• [INFORMATION SUPPLIED]
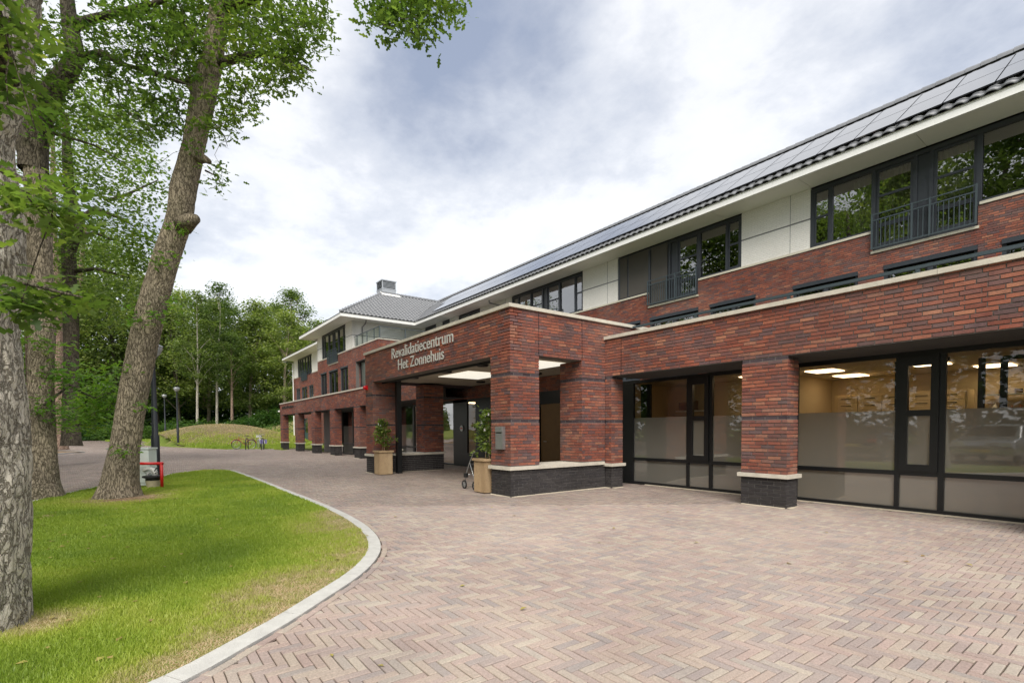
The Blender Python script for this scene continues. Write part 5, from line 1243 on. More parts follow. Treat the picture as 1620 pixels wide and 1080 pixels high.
# tree 1: the big pale trunk at the left edge
D1 = 3.36; px1 = F_ / D1
def edge_center(u, r, D):
    lo, hi = -3., 3.
    for _ in range(40):
        x = (lo + hi) / 2 * D; a = math.atan2(x, D) + math.asin(min(.99, r / math.hypot(x, D)))
        if CX + F_ * math.tan(a) > u: hi = (lo + hi) / 2
        else: lo = (lo + hi) / 2
    return CX + F_ * (lo + hi) / 2
ed = [(57, 1010), (53, 900), (56, 800), (54, 700), (49, 640), (40, 560), (36, 480), (46, 415), (44, 324), (28, 235), (28, 185), (52, 90), (62, 0), (75, -150), (100, -500)]
wd = [.50, .44, .43, .43, .42, .40, .39, .41, .40, .36, .35, .35, .34, .32, .26]
wd = [w * .92 for w in wd]; pts = [at(edge_center(u, w * 1.02, D1), v, D1) for (u, v), w in zip(ed, wd)]; pts = [at(edge_center(ed[0][0], wd[0] * 1.05, D1), 1035, D1) - np.array([0, 0, .06])] + pts; wd = [.56] + wd
t1 = empty('oak_tree', tuple(at(-60, 1010, D1)), 'thick pale oak with deeply furrowed bark, cut by the left edge', 'tree', 'old oaks on the lawn')
V, Q = trunk_mesh(pts, wd, 330, 760, .016, (19, 4.2), 3, .10); MB().add(V, Q).build('trunk', MATS['bark_pale'], t1, smooth=True)
limbs('branch', t1, 'bark_dark', [(path([(0, 265), (60, 300), (105, 330)], [3.3, 3.1, 2.9]), [.03, .015, .006]), (path([(-10, 445), (45, 448), (95, 462), (130, 470)], [3.2, 3.0, 2.8, 2.7]), [.022, .013, .007, .004]), (path([(0, 120), (-60, -100), (-100, -400)], [3.3, 2.6, 2.]), [.10, .08, .05]), (path([(50, -60), (300, -300), (620, -260), (700, -60), (690, 40)], [3.4, 4.2, 5.3, 5.9, 6.1]), [.12, .07, .035, .012, .004])])
oak_crown([(40, 310, 60, 20, 2.9, .2, 8, .1), (95, 335, 40, 16, 2.75, .15, 6, .1), (60, 462, 62, 20, 2.9, .2, 9), (30, 478, 40, 16, 3., .2, 4), (5, 50, 40, 50, 3.0, .3, 8, .1), (0, 150, 22, 50, 3.0, .2, 6, .1)], .085, 'shoots', t1, 31, per=20, spread=.085, tb=.05)
oak_crown([(-300, -250, 300, 260, 4.2, 1.8, 90), (300, -430, 420, 200, 6., 2., 60), (-900, 0, 400, 500, 5, 3, 90)], .12, 'crown', t1, 32, per=20, spread=.26, full=False)

# tree 2: darker oak behind the first, forking to the right
D2 = 10.4
t2c = [(66, 800), (66, 760), (66, 700), (65, 600), (68, 500), (62, 400), (62, 341), (55, 260)]
t2r = [.46, .34, .29, .265, .27, .26, .25, .24]
t2 = empty('oak_tree', tuple(at(66, 790, D2)), 'dark crooked oak behind the pale one, its stem forking against the sky', 'tree', 'old oaks on the lawn')
V, Q = trunk_mesh(path(t2c, D2), [r * .80 for r in t2r], 150, 330, .010, (20, 5.), 5, .35); MB().add(V, Q).build('trunk', MATS['bark_oak'], t2, smooth=True)
up = path([(52, 270), (56, 205), (86, 140), (117, 95), (112, 46), (106, 0), (98, -90), (120, -220)], D2)
V, Q = trunk_mesh(up, [.25, .24, .20, .17, .15, .13, .11, .08], 60, 160, .006, (20, 5.), 6); MB().add(V, Q).build('fork', MATS['bark_dark'], t2, smooth=True)
up = path([(55, 270), (30, 190), (18, 100), (5, 0), (-20, -150)], D2); V, Q = trunk_mesh(up, [.22, .17, .14, .12, .09], 40, 100, .005, (20, 5.), 6); MB().add(V, Q).build('fork', MATS['bark_dark'], t2, smooth=True)
lb_ = [(path([(120, 40), (150, 30), (195, 18), (250, 4), (310, -20)], [10.4, 10.3, 10.1, 9.9, 9.7]), [.11, .085, .06, .045, .02]), (path([(125, 92), (160, 84), (200, 104), (255, 118), (300, 135)], [10.4, 10.2, 10., 9.8, 9.5]), [.09, .07, .045, .03, .012]), (path([(60, 205), (100, 215), (150, 230), (200, 260)], [10.4, 10.6, 10.9, 11.1]), [.05, .03, .018, .008]),
       (path([(70, 640), (110, 610), (150, 630), (180, 615)], [10.2, 10.9, 11.6, 12.]), [.03, .018, .01, .006])]
limbs('branch', t2, 'bark_dark', lb_)
oak_crown([(190, 60, 120, 70, 9.9, .9, 120), (110, 110, 90, 90, 10.3, 1.0, 110), (230, 130, 100, 60, 9.8, .8, 90), (260, 30, 100, 55, 9.7, .9, 90), (60, 180, 60, 80, 10.4, .8, 60), (180, 190, 110, 50, 10.2, .9, 80, .05), (30, 40, 60, 60, 10, 1, 60), (255, 185, 70, 40, 9.7, .6, 40)], .105, 'crown', t2, 41, per=20, spread=.13, dens=.44)
oak_crown([(90, 290, 34, 20, 10.2, .3, 10, .2), (75, 200, 40, 25, 10.1, .3, 12, .1), (100, 480, 20, 14, 10.1, .2, 5, .2), (62, 535, 18, 12, 10.1, .2, 4, .2), (92, 548, 14, 8, 10.1, .2, 3, .1)], .10, 'shoots', t2, 42, per=16, spread=.16, mat='young_leaf')
oak_crown([(95, 600, 38, 22, 10.6, .3, 16), (75, 640, 24, 26, 10.3, .3, 12), (105, 660, 18, 12, 10.6, .2, 5), (100, 585, 28, 12, 10.5, .2, 6)], .105, 'low_shoots', t2, 43, per=18, spread=.17, mat='young_leaf', tb=-.15)
oak_crown([(150, 640, 40, 22, 12.4, .6, 22), (165, 620, 30, 26, 12.4, .6, 18), (130, 665, 34, 14, 12.2, .5, 14), (185, 595, 14, 16, 12.3, .3, 6)], .12, 'low_shoots', t2, 44, per=22, spread=.24, mat='young_leaf', tb=-.1)

# tree 3: the leaning oak in the middle of the lawn
D3 = 10.3
t3c = [(187, 798), (190, 765), (197, 710), (208, 640), (222, 570), (237, 500), (260, 417), (283, 347), (290, 300), (306, 231), (322, 150), (336, 93), (342, 50), (352, 0), (362, -60)]
t3r = [.50, .40, .335, .325, .32, .325, .30, .285, .30, .255, .285, .25, .22, .24, .20]
t3 = empty('oak_tree', tuple(at(187, 792, D3)), 'tall oak leaning to the right, with a sawn branch stub halfway up its trunk', 'tree', 'old oaks on the lawn')
V, Q = trunk_mesh(path(t3c, D3), [r * .80 for r in t3r], 190, 620, .0085, (24, 5.), 8, .32); MB().add(V, Q).build('trunk', MATS['bark_oak'], t3, smooth=True)
st = MB(); st.tube([tuple(p) for p in path([(290, 356), (303, 348), (311, 346)], [10.2, 10.05, 10.0])], [.19, .13, .085], 16); st.build('branch_stub', MATS['bark_oak'], t3, smooth=True)
st = MB(); st.tube([tuple(p) for p in path([(316, 250), (325, 252), (331, 256)], [10.2, 10.1, 10.05])], [.11, .07, .05], 12); st.tube([tuple(p) for p in path([(312, 150), (303, 140), (300, 134)], [10.2, 10.15, 10.1])], [.12, .07, .05], 10); st.build('branch_stub', MATS['bark_oak'], t3, smooth=True)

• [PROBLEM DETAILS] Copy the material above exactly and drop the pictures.

• [TASK SOLUTION]
The Blender Python script for this scene continues. Write part 5, from line 1243 on. More parts follow. Treat the picture as 1620 pixels wide and 1080 pixels high.
# tree 1: the big pale trunk at the left edge
D1 = 3.36; px1 = F_ / D1
def edge_center(u, r, D):
    lo, hi = -3., 3.
    for _ in range(40):
        x = (lo + hi) / 2 * D; a = math.atan2(x, D) + math.asin(min(.99, r / math.hypot(x, D)))
        if CX + F_ * math.tan(a) > u: hi = (lo + hi) / 2
        else: lo = (lo + hi) / 2
    return CX + F_ * (lo + hi) / 2
ed = [(57, 1010), (53, 900), (56, 800), (54, 700), (49, 640), (40, 560), (36, 480), (46, 415), (44, 324), (28, 235), (28, 185), (52, 90), (62, 0), (75, -150), (100, -500)]
wd = [.50, .44, .43, .43, .42, .40, .39, .41, .40, .36, .35, .35, .34, .32, .26]
wd = [w * .92 for w in wd]; pts = [at(edge_center(u, w * 1.02, D1), v, D1) for (u, v), w in zip(ed, wd)]; pts = [at(edge_center(ed[0][0], wd[0] * 1.05, D1), 1035, D1) - np.array([0, 0, .06])] + pts; wd = [.56] + wd
t1 = empty('oak_tree', tuple(at(-60, 1010, D1)), 'thick pale oak with deeply furrowed bark, cut by the left edge', 'tree', 'old oaks on the lawn')
V, Q = trunk_mesh(pts, wd, 330, 760, .016, (19, 4.2), 3, .10); MB().add(V, Q).build('trunk', MATS['bark_pale'], t1, smooth=True)
limbs('branch', t1, 'bark_dark', [(path([(0, 265), (60, 300), (105, 330)], [3.3, 3.1, 2.9]), [.03, .015, .006]), (path([(-10, 445), (45, 448), (95, 462), (130, 470)], [3.2, 3.0, 2.8, 2.7]), [.022, .013, .007, .004]), (path([(0, 120), (-60, -100), (-100, -400)], [3.3, 2.6, 2.]), [.10, .08, .05]), (path([(50, -60), (300, -300), (620, -260), (700, -60), (690, 40)], [3.4, 4.2, 5.3, 5.9, 6.1]), [.12, .07, .035, .012, .004])])
oak_crown([(40, 310, 60, 20, 2.9, .2, 8, .1), (95, 335, 40, 16, 2.75, .15, 6, .1), (60, 462, 62, 20, 2.9, .2, 9), (30, 478, 40, 16, 3., .2, 4), (5, 50, 40, 50, 3.0, .3, 8, .1), (0, 150, 22, 50, 3.0, .2, 6, .1)], .085, 'shoots', t1, 31, per=20, spread=.085, tb=.05)
oak_crown([(-300, -250, 300, 260, 4.2, 1.8, 90), (300, -430, 420, 200, 6., 2., 60), (-900, 0, 400, 500, 5, 3, 90)], .12, 'crown', t1, 32, per=20, spread=.26, full=False)

# tree 2: darker oak behind the first, forking to the right
D2 = 10.4
t2c = [(66, 800), (66, 760), (66, 700), (65, 600), (68, 500), (62, 400), (62, 341), (55, 260)]
t2r = [.46, .34, .29, .265, .27, .26, .25, .24]
t2 = empty('oak_tree', tuple(at(66, 790, D2)), 'dark crooked oak behind the pale one, its stem forking against the sky', 'tree', 'old oaks on the lawn')
V, Q = trunk_mesh(path(t2c, D2), [r * .80 for r in t2r], 150, 330, .010, (20, 5.), 5, .35); MB().add(V, Q).build('trunk', MATS['bark_oak'], t2, smooth=True)
up = path([(52, 270), (56, 205), (86, 140), (117, 95), (112, 46), (106, 0), (98, -90), (120, -220)], D2)
V, Q = trunk_mesh(up, [.25, .24, .20, .17, .15, .13, .11, .08], 60, 160, .006, (20, 5.), 6); MB().add(V, Q).build('fork', MATS['bark_dark'], t2, smooth=True)
up = path([(55, 270), (30, 190), (18, 100), (5, 0), (-20, -150)], D2); V, Q = trunk_mesh(up, [.22, .17, .14, .12, .09], 40, 100, .005, (20, 5.), 6); MB().add(V, Q).build('fork', MATS['bark_dark'], t2, smooth=True)
lb_ = [(path([(120, 40), (150, 30), (195, 18), (250, 4), (310, -20)], [10.4, 10.3, 10.1, 9.9, 9.7]), [.11, .085, .06, .045, .02]), (path([(125, 92), (160, 84), (200, 104), (255, 118), (300, 135)], [10.4, 10.2, 10., 9.8, 9.5]), [.09, .07, .045, .03, .012]), (path([(60, 205), (100, 215), (150, 230), (200, 260)], [10.4, 10.6, 10.9, 11.1]), [.05, .03, .018, .008]),
       (path([(70, 640), (110, 610), (150, 630), (180, 615)], [10.2, 10.9, 11.6, 12.]), [.03, .018, .01, .006])]
limbs('branch', t2, 'bark_dark', lb_)
oak_crown([(190, 60, 120, 70, 9.9, .9, 120), (110, 110, 90, 90, 10.3, 1.0, 110), (230, 130, 100, 60, 9.8, .8, 90), (260, 30, 100, 55, 9.7, .9, 90), (60, 180, 60, 80, 10.4, .8, 60), (180, 190, 110, 50, 10.2, .9, 80, .05), (30, 40, 60, 60, 10, 1, 60), (255, 185, 70, 40, 9.7, .6, 40)], .105, 'crown', t2, 41, per=20, spread=.13, dens=.44)
oak_crown([(90, 290, 34, 20, 10.2, .3, 10, .2), (75, 200, 40, 25, 10.1, .3, 12, .1), (100, 480, 20, 14, 10.1, .2, 5, .2), (62, 535, 18, 12, 10.1, .2, 4, .2), (92, 548, 14, 8, 10.1, .2, 3, .1)], .10, 'shoots', t2, 42, per=16, spread=.16, mat='young_leaf')
oak_crown([(95, 600, 38, 22, 10.6, .3, 16), (75, 640, 24, 26, 10.3, .3, 12), (105, 660, 18, 12, 10.6, .2, 5), (100, 585, 28, 12, 10.5, .2, 6)], .105, 'low_shoots', t2, 43, per=18, spread=.17, mat='young_leaf', tb=-.15)
oak_crown([(150, 640, 40, 22, 12.4, .6, 22), (165, 620, 30, 26, 12.4, .6, 18), (130, 665, 34, 14, 12.2, .5, 14), (185, 595, 14, 16, 12.3, .3, 6)], .12, 'low_shoots', t2, 44, per=22, spread=.24, mat='young_leaf', tb=-.1)

# tree 3: the leaning oak in the middle of the lawn
D3 = 10.3
t3c = [(187, 798), (190, 765), (197, 710), (208, 640), (222, 570), (237, 500), (260, 417), (283, 347), (290, 300), (306, 231), (322, 150), (336, 93), (342, 50), (352, 0), (362, -60)]
t3r = [.50, .40, .335, .325, .32, .325, .30, .285, .30, .255, .285, .25, .22, .24, .20]
t3 = empty('oak_tree', tuple(at(187, 792, D3)), 'tall oak leaning to the right, with a sawn branch stub halfway up its trunk', 'tree', 'old oaks on the lawn')
V, Q = trunk_mesh(path(t3c, D3), [r * .80 for r in t3r], 190, 620, .0085, (24, 5.), 8, .32); MB().add(V, Q).build('trunk', MATS['bark_oak'], t3, smooth=True)
st = MB(); st.tube([tuple(p) for p in path([(290, 356), (303, 348), (311, 346)], [10.2, 10.05, 10.0])], [.19, .13, .085], 16); st.build('branch_stub', MATS['bark_oak'], t3, smooth=True)
st = MB(); st.tube([tuple(p) for p in path([(316, 250), (325, 252), (331, 256)], [10.2, 10.1, 10.05])], [.11, .07, .05], 12); st.tube([tuple(p) for p in path([(312, 150), (303, 140), (300, 134)], [10.2, 10.15, 10.1])], [.12, .07, .05], 10); st.build('branch_stub', MATS['bark_oak'], t3, smooth=True)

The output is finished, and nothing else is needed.